I am very much attracted to his poetry, in particular because he often sings in it about something that I love:  getting lost and finding the unexpected wonder.  Getting lost, forgetting time, forgetting where you are and even for a moment who you are.  You may forget, as Ryokan did in the above poem,  what you intended to do when you started out – even something as important as making your living.  You might have an experience that makes it worth the loss of a day’s wages.  Don’t we all have this kind of experience once in a while – the discovery, maybe only momentarily, that we already have everything that we need?

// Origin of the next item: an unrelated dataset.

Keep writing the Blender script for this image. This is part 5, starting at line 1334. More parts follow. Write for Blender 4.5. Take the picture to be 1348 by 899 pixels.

I’m no poet, but Ryokan has inspired me to try.  So here goes.  After going out for my daily morning “shikan-walking” (Just walking) 5 mile hike the other day I wrote the following:
Walking the same hiking route
Forgetting,
I don’t know when I will return.
Seeing, hearing, touching, smelling,
I don’t know where I am.
Wait!  I’m home.
You don’t have to travel far to get lost.  Getting lost, not knowing, it’s always been right here, but it’s seen as if for the first time.  We are always home.
Another  poem by Ryokan:
LONELINESS:  spring has already passed.
Silence:  I close the gate.
From heaven, darkness; the wisteria arbor is no longer
visible.
The stairway is overgrown with herbs
And the rice bag hangs from the fence.
Deep stillness, long isolated from the world.
All night the hototogisu cries.
If anybody is interested in Ryokan’s poetry, there’s a small collection plus biography titled One Robe, One Bowl, translated by John Stevens.